De jure, the independence of the Baltic States, declared back in 1990, and that of Georgia, declared on 9 April 1991, were recognized on 6 September 1991 by the Soviet Union State Council. The independence of the other republics was formally recognized on 26 December 1991, immediately after Mikhail Gorbachev stepped down as President of the USSR on December 25. Gorbachev’s resignation had been preceded by the establishment of the Commonwealth of Independent States (CIS). Signed on 8 December 1991, the CIS founding agreement proclaimed the dissolution of the USSR in the very first sentence of its preamble: “We, the Republic of Belarus, the Russian Federation (RSFSR), Ukraine, acting as the founding states of [the USSR], declare that the Union of Soviet Socialist Republics ceases to exist as a subject of international law and a geopolitical reality”.

Conclusions

The 1968 Soviet invasion of Czechoslovakia demonstrated once more that communism cannot, in principle, have a human face. That is why the USSR, as the hegemon of the communist regimes, was doomed to fail. Indeed, communist states that tried to distance themselves even a little from the model imposed by the Soviets were pressured or invaded by the USSR. A few examples stand out: the German Democratic Republic (GDR) in 1953, Hungary in 1956, Czechoslovakia in 1968. When direct intervention was not possible, high-level assassinations would be planned. This was the case with the Yugoslav leader Iosip Broz Tito, only that the plan to assassinate him was canceled immediately after Stalin’s death. It is no coincidence that the “General Architect” Deng Xiaoping made a U-turn on the relationship with the Soviet Union in 1979. Consequently, in April 1979, the Chinese Foreign Ministry announced that the country would not renew the 1950 “Treaty of Friendship, Alliance and Mutual Assistance”, considering the USSR as enemy number one and formulating the doctrine of the international united front against Soviet hegemony.

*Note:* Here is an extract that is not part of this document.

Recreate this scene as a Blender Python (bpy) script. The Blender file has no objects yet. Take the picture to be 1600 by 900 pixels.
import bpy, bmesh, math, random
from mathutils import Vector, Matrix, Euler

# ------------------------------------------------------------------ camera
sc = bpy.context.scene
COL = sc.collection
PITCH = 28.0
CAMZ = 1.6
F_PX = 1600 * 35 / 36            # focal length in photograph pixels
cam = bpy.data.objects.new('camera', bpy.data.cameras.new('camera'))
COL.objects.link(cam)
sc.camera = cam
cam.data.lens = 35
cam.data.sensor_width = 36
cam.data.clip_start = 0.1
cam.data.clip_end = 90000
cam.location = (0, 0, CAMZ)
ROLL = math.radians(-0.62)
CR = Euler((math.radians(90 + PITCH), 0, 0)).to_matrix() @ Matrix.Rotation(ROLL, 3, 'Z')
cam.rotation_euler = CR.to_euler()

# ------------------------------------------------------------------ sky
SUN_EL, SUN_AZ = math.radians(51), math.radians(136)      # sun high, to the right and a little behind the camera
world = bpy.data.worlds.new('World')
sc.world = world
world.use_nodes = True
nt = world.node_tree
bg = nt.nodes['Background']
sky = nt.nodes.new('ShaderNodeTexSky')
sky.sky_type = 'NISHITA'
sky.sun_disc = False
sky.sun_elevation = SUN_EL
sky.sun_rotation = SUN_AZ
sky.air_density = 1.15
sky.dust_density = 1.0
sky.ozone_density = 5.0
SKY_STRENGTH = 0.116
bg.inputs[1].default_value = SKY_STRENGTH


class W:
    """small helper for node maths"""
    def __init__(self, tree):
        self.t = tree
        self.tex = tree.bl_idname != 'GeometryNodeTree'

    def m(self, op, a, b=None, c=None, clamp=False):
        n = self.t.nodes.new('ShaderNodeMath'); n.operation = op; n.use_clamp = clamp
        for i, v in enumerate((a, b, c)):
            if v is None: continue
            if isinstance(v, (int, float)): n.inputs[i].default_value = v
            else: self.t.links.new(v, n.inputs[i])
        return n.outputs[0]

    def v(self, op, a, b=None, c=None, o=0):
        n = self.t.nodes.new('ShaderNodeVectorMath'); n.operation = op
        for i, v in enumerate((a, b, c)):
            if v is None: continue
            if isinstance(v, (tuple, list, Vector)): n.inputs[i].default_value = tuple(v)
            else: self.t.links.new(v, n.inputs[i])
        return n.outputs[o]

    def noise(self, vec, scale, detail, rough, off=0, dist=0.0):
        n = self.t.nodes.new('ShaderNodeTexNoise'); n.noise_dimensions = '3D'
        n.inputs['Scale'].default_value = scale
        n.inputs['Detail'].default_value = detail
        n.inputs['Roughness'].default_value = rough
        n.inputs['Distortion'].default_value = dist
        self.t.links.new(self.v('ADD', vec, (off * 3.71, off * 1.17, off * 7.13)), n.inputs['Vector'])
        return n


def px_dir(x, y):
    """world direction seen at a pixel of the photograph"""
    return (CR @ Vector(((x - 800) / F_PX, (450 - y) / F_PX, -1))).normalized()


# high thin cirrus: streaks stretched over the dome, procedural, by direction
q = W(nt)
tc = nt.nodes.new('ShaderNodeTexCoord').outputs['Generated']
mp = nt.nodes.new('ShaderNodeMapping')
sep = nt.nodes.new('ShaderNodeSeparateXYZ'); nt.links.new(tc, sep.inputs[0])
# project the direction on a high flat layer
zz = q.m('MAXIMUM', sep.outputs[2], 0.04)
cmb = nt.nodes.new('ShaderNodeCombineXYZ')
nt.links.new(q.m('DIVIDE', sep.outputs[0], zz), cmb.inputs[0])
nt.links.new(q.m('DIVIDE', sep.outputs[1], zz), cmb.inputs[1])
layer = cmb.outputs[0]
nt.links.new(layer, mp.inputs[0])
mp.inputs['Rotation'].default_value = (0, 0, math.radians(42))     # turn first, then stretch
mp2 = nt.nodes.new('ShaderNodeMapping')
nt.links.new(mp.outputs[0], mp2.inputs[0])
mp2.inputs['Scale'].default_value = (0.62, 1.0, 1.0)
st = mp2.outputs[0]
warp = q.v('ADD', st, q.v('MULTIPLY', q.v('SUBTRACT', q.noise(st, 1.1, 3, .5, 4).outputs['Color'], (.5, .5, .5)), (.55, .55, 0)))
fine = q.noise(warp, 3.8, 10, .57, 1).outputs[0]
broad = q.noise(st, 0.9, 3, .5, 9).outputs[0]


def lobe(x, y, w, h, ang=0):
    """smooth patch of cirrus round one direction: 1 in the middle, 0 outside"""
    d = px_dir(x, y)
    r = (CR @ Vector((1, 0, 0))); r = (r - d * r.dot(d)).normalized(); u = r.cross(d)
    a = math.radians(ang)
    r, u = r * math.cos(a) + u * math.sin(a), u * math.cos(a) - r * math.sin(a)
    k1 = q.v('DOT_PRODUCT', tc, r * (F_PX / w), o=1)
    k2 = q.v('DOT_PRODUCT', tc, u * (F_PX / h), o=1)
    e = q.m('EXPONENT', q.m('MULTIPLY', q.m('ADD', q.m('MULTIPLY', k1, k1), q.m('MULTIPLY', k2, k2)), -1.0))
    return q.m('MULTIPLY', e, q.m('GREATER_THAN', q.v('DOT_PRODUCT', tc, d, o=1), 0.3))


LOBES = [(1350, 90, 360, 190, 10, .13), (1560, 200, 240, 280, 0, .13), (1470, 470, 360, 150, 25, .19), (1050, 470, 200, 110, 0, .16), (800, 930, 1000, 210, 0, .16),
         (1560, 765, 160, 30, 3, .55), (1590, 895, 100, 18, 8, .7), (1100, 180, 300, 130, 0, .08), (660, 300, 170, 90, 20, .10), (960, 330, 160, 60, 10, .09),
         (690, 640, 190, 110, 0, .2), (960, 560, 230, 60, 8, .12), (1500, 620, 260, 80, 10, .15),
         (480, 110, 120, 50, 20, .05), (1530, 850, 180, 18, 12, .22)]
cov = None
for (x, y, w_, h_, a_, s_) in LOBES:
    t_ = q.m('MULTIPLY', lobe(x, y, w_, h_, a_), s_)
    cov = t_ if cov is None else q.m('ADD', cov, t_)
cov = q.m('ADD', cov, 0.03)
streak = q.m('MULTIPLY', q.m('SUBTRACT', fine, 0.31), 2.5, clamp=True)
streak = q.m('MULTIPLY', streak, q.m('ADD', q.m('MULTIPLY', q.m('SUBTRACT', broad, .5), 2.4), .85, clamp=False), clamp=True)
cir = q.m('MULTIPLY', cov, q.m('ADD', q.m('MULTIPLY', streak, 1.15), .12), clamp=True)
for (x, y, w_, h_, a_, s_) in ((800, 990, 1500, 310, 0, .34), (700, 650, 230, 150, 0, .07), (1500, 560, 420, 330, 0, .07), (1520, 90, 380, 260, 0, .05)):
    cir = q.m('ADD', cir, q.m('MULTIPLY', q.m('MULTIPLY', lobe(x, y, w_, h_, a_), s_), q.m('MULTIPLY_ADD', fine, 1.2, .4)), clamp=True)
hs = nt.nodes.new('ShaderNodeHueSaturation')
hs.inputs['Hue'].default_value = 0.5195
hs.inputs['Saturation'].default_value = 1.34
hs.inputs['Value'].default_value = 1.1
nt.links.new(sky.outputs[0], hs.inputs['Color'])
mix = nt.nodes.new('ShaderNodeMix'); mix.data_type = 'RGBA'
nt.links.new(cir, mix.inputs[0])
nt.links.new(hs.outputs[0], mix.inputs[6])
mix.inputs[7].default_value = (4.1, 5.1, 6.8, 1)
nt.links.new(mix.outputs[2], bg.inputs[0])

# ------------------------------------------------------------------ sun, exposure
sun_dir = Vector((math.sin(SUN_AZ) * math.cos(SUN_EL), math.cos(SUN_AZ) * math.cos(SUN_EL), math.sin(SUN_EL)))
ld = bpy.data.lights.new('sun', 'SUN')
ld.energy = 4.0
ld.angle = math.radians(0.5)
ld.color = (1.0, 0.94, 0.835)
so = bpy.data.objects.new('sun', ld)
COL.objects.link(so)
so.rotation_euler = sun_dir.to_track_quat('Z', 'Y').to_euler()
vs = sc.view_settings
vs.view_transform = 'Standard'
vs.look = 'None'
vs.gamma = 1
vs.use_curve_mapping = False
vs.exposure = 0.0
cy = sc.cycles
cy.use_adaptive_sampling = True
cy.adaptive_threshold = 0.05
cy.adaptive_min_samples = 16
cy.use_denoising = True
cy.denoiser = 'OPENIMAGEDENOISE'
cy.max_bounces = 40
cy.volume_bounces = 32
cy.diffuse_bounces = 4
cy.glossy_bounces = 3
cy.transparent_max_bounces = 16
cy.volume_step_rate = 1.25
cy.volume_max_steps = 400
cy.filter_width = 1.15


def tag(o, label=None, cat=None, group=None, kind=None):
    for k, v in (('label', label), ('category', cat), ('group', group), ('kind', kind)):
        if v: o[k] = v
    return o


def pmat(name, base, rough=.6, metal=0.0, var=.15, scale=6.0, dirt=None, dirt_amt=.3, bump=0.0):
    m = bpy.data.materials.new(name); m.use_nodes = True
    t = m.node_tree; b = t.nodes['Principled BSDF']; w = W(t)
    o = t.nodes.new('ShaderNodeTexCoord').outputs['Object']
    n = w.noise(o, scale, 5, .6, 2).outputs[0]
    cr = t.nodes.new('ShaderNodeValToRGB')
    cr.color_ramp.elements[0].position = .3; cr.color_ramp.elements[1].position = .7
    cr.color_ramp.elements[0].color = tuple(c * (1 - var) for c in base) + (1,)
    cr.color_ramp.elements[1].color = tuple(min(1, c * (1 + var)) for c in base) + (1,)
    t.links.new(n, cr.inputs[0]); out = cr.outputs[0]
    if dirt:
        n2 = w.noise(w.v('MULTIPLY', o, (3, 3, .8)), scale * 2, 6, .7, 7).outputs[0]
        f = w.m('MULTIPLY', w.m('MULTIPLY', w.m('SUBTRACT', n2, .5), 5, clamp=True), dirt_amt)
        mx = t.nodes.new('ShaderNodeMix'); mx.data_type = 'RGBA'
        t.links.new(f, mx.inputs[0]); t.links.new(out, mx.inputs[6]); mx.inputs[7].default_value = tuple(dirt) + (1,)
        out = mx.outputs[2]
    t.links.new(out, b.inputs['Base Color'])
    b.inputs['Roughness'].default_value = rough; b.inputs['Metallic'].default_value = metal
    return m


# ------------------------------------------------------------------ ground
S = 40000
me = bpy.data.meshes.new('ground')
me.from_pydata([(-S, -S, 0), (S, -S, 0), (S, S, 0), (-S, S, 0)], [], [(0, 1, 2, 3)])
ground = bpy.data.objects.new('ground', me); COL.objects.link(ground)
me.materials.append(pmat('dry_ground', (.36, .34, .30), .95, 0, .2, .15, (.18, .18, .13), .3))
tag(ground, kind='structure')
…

After the invasion of Ukraine by the Putin regime, the Moldovan authorities apparently understood how important it is to have the Chisinau Airport back under government control, in light of the past experiences when control was lost of the Prague airport in August 1968 and, more recently, the failed attempts to seize the airport near Kyiv in February 2022.

Belatedly, the Moldovan authorities also adopted a policy aimed at gradually withdrawing from the CIS, a Soviet Union surrogate of sorts, where Russia projects its hegemonic claims through the concept of “Russkiy Mir”, developed and promoted in cooperation with the likes of Alexander Dugin and Alexandr Prokhanov, ideologues of Russian imperialism and red fascism. The latter openly identifies as “red-brown”, in which capacity he became the founder of the Moldovan branch of the Russian Imperialist Front, alongside some leaders of the Moldovan Socialist Party.